**Directions**: Look for "scene" in each line of the entries, and return the matching lines.

.....

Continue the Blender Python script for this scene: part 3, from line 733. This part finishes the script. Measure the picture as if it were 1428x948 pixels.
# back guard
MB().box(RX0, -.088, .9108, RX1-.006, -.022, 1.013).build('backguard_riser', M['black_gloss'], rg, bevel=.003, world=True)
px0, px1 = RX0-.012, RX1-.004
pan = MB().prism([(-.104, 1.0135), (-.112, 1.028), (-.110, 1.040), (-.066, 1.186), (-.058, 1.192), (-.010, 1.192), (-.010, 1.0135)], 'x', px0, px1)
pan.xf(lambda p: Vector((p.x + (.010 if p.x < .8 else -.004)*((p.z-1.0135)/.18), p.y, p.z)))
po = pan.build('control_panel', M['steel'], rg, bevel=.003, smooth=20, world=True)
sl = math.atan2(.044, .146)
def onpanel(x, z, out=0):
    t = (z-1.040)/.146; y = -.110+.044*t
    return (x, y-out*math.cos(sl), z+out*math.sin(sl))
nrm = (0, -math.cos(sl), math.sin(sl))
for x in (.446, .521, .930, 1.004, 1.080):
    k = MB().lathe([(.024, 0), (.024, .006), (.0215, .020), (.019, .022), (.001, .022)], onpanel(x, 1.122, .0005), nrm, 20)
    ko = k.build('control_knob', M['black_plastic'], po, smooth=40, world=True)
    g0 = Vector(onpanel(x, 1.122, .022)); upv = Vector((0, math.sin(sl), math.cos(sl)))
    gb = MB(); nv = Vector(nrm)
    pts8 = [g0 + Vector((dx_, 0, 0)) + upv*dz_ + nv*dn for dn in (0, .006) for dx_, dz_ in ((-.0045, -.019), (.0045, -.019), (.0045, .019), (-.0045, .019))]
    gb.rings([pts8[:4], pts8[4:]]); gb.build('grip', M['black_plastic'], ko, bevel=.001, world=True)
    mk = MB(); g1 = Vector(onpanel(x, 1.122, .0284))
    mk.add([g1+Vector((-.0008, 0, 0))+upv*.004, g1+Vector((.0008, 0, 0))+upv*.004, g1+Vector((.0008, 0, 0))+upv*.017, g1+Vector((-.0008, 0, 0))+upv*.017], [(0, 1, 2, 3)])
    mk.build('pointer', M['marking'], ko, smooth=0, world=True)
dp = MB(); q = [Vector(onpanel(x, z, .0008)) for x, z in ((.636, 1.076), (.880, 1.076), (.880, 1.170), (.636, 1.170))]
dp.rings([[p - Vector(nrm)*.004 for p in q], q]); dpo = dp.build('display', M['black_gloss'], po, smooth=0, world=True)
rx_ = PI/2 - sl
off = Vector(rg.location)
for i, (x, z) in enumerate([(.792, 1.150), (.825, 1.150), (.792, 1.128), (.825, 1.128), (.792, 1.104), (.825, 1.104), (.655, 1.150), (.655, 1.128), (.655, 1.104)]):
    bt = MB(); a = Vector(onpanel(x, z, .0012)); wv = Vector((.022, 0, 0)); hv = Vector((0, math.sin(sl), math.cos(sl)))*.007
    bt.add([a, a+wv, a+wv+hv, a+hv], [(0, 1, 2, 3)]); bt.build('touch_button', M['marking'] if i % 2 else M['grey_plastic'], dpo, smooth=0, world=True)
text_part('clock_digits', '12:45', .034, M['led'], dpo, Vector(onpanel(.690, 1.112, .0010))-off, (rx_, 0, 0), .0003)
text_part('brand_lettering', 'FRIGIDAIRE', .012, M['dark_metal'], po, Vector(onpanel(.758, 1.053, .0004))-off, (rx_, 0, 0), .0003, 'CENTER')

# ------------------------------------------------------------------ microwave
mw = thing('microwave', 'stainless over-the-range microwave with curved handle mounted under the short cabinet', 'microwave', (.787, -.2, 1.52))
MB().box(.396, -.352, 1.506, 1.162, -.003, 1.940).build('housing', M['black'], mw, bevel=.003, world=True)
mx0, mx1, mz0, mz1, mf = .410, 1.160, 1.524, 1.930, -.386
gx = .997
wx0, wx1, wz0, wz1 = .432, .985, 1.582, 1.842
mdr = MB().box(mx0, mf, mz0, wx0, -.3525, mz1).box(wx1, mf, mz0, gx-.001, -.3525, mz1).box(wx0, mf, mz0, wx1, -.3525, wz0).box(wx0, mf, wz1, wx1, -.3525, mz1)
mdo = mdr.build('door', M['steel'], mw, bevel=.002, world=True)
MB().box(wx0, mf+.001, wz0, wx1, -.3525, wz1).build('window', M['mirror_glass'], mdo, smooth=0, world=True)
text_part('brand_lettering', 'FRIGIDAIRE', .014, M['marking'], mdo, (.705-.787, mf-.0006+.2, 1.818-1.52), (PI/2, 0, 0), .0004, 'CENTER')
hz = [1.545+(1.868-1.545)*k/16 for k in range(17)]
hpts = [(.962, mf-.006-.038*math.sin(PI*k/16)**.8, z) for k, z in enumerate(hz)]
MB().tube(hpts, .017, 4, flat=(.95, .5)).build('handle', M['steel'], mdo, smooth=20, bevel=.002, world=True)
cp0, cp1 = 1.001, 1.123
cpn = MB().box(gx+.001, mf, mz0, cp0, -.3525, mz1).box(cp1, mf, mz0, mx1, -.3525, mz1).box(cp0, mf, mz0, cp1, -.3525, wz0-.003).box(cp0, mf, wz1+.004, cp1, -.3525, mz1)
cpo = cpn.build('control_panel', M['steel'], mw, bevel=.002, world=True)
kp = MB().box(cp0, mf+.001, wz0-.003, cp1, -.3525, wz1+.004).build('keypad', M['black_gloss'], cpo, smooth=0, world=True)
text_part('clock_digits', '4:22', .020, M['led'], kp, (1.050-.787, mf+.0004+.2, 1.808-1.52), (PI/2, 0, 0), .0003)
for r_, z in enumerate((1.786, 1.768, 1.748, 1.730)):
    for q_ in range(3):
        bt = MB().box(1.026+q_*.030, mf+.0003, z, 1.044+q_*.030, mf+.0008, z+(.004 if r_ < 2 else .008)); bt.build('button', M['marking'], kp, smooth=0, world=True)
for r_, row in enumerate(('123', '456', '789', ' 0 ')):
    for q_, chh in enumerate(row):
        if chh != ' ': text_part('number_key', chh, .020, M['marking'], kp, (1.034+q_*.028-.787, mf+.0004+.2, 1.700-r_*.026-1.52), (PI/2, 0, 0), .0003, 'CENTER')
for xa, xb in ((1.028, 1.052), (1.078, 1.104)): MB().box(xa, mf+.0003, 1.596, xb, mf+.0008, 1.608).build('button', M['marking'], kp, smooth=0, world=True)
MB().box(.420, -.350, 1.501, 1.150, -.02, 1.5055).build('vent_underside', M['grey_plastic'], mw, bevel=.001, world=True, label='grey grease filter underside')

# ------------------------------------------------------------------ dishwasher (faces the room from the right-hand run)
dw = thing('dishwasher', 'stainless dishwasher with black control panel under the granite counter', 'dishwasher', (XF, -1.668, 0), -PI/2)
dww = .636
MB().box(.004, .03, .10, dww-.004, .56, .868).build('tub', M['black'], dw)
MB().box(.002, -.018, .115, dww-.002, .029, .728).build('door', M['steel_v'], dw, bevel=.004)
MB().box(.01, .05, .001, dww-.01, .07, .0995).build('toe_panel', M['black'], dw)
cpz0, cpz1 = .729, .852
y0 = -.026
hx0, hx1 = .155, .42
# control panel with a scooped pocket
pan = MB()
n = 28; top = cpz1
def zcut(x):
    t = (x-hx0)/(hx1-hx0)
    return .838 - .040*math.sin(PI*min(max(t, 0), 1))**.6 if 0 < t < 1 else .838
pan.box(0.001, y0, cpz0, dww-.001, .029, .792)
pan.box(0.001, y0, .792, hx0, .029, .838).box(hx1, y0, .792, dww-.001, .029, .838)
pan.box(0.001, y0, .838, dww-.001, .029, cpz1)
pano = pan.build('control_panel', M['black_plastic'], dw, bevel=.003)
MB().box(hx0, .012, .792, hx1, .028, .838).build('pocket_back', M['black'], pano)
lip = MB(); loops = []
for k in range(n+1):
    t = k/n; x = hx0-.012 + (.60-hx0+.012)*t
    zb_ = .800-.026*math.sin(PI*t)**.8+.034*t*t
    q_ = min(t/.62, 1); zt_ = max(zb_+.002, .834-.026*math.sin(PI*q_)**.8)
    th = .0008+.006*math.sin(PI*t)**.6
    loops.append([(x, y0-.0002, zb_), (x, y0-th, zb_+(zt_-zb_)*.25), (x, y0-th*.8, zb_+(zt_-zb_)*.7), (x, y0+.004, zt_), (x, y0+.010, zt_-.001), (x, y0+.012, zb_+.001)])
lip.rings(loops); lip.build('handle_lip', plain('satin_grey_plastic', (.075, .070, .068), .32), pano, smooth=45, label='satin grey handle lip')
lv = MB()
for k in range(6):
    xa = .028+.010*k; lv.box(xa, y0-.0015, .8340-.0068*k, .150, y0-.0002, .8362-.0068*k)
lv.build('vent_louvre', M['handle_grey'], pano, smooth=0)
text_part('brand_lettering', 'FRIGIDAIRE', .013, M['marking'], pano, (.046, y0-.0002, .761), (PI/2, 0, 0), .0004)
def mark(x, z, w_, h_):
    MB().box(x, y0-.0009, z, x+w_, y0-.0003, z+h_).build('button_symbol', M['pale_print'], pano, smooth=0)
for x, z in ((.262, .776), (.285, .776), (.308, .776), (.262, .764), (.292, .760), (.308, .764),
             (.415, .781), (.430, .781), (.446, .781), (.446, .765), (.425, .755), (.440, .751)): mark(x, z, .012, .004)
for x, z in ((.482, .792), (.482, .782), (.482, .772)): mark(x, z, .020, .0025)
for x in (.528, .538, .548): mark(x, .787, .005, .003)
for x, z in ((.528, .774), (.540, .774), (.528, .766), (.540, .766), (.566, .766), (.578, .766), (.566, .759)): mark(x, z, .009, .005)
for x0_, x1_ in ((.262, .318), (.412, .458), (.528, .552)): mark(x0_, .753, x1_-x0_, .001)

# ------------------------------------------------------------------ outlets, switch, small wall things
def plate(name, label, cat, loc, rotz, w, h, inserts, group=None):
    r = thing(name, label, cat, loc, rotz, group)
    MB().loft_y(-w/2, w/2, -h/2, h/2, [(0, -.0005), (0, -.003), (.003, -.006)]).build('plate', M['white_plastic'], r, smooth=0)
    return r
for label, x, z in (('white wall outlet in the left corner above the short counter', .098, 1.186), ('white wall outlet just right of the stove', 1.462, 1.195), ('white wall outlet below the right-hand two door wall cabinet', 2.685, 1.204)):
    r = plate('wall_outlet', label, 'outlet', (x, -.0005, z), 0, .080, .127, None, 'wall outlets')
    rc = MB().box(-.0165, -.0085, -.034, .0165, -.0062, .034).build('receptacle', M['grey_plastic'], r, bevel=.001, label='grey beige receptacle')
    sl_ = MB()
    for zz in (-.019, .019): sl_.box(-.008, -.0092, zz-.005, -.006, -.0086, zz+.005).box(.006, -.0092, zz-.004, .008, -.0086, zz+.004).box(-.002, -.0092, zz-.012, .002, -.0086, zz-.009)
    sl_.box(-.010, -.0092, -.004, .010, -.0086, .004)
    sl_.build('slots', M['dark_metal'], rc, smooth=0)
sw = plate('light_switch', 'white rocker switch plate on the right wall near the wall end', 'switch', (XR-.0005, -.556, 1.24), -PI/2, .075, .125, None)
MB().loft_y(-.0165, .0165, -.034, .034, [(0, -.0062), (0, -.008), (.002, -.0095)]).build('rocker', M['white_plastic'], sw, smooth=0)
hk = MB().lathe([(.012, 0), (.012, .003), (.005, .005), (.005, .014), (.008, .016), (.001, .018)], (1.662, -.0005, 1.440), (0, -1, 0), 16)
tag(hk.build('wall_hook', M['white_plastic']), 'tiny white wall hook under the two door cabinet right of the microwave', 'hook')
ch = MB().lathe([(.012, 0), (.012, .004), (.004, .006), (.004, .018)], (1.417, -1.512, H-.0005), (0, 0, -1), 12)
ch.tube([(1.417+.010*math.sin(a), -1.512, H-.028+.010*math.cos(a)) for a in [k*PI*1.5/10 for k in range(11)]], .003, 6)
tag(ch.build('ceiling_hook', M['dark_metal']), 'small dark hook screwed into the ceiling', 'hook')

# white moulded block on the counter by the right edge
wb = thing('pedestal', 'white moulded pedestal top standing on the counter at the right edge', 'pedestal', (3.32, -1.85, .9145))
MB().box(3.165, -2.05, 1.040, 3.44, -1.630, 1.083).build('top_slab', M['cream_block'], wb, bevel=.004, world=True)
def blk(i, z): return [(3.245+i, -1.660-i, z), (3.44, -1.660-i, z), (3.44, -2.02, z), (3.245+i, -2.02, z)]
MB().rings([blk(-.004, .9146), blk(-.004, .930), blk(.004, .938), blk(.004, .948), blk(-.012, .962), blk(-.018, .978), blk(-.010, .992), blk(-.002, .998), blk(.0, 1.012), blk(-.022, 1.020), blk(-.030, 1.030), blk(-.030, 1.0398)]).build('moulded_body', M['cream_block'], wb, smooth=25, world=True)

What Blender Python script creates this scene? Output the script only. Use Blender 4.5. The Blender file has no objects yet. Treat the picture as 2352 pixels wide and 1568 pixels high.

.....

**Task response**:
Continue the Blender Python script for this scene: part 3, from line 733. This part finishes the script. Measure the picture as if it were 1428x948 pixels.
What Blender Python script creates this scene? Output the script only. Use Blender 4.5. The Blender file has no objects yet. Treat the picture as 2352 pixels wide and 1568 pixels high.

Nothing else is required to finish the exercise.